MIAMI (Reuters) - The Pentagon revealed on Wednesday what was said when an over-cautious court security officer blocked the sound during Saturday's arraignment of five Guantanamo prisoners charged with plotting the September 11 attacks.
It was a snide reference to Bush-era CIA interrogators, a transcript showed. Air Force Captain Michael Schwartz was explaining why defendant Walid Bin Attash was refusing to cooperate during the hearing in the Guantanamo war crimes tribunal.
"The reason for that is the torture that my client was subjected to by the men and women wearing the big-boy pants down at the CIA, it makes it impossible ..." Schwartz said during the blocked portion of the arraignment.

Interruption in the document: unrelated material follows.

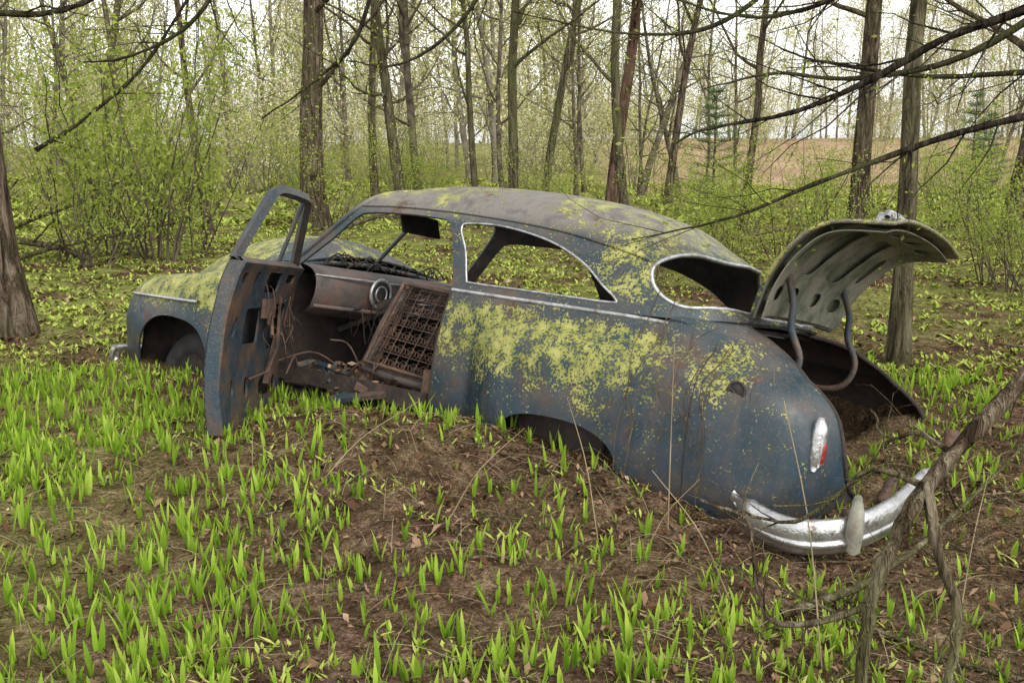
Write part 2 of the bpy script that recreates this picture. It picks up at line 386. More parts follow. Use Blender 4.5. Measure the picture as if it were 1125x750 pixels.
dr=G.inv(loop([(.93,0,1.13),(.98,0,1.26),(1.06,0,1.40),(1.12,0,1.43),(1.4,0,1.435),(1.62,0,1.43),(1.72,0,1.39),(1.86,0,1.25),(1.96,0,1.14),(1.9,0,1.125),(1.4,0,1.125),(1.0,0,1.12)],70),(1,0,1))
VL,FL=panel(G,.1,.16,[qw,rw,dl]);VR,FR=panel(G,.1,.16,[qw,rw,dr])
shell('roof_and_pillars',[(VL,FL,False),(VR,FR,True)],M_paint,car,.014,(.5,0,1.1),M_rustd)
mb=MB()
q3=G.ev(qw[:,0],qw[:,1]);r3=G.ev(rw[:,0],rw[:,1])
for s_ in (1,-1):
    m_=np.array([1,s_,1]);mb.tube(np.vstack([q3,q3[:1]])*m_,.006,6)
rr=np.vstack([r3,(r3*MY)[::-1],r3[:1]]);mb.tube(rr,.010,6)
u=np.linspace(.0,3.05,40);b=A.ev(u,np.full(40,4.92));b[:,1]+=.004
for s_ in (1,-1): mb.tube(b*np.array([1,s_,1]),.010,6,flat=(.7,1.1))
u=np.linspace(.02,4.7,60);d=G.ev(u,2.16-.0*u);d[:,1]+=.004
mb2=MB()
for s_ in (1,-1): mb2.tube(d*np.array([1,s_,1]),.008,5)
mb2.obj('drip_rail',[M_paint],car)
mb.obj('bright_trim',[M_trim],car)
mb=MB()
uv=A.inv([(.872,.88,z_) for z_ in np.linspace(.28,1.06,20)],(1,0,1));p=A.ev(uv[:,0],uv[:,1]);mb.tube(p,.006,5)
uv=A.inv([(-.62-.001*t_,0,z_) for t_,z_ in zip(range(20),np.linspace(.98,.25,20))],(1,0,1));p=A.ev(uv[:,0],uv[:,1]);p[:,1]+=.001;mb.tube(p,.0025,5)
mb.obj('body_seams',[M_rustd],car)
w0=G.ev(np.zeros(30),np.linspace(0,5,30));mb=MB();mb.tube(np.vstack([w0,(w0*MY)[::-1]]),.016,6)
mb.tube([(2.22,0,1.15),(2.0,0,1.38),(1.66,0,1.62)],.014,6)
mb.tube([(2.16,.8,1.07),(2.22,.4,1.12),(2.24,0,1.14),(2.22,-.4,1.12),(2.16,-.8,1.07)],.018,6)
mb.obj('windshield_frame',[M_paint],car)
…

That was a dig at Jose Rodriguez, the former director of the CIA's National Clandestine Services, who described in a recent interview with the CBS television show "60 Minutes" how the agency obtained legal authorization from the Bush White House to use "enhanced interrogation techniques" on suspected al Qaeda captives.
"We needed to get everybody in government to put their big-boy pants on and provide the authorities that we needed," Rodriguez said in the interview.
Spectators in the top-security courtroom at the Guantanamo Bay U.S. naval base did not hear Schwartz's remark during Saturday's hearing. They sit behind a glass wall and listen to the courtroom conversation via an audio feed that is delayed by 40 seconds.
When it appeared Schwartz was venturing into classified territory about the CIA treatment of his client, the court security officer blocked the audio feed with 'white noise' static.
The Pentagon office in charge of the tribunals conducted a review and decided nothing secret had been disclosed. The agency released a transcript of the muffled portion on Wednesday, which covered less than a page.
Bin Attash and his co-defendants, including the admitted mastermind of the 2001 hijacked plane attacks on the United States, Khalid Sheikh Mohammed, were formally arraigned during the hearing on death penalty charges that include murdering 2,976 people.
The defendants are alleged al Qaeda operatives who were held in secret CIA prisons for about three years before being sent to Guantanamo in 2006. All have said they were tortured and the CIA has acknowledged subjecting Mohammed to the simulated drowning technique known as water boarding 183 times.
Rodriguez said in the interview that the interrogation methods produced valuable information that helped save lives.
Guantanamo defense attorneys say it was torture, and will argue that it is a mitigating factor that should prevent the 9-11 defendants from being executed if they are convicted.
Their trial is not expected to start for at least a year.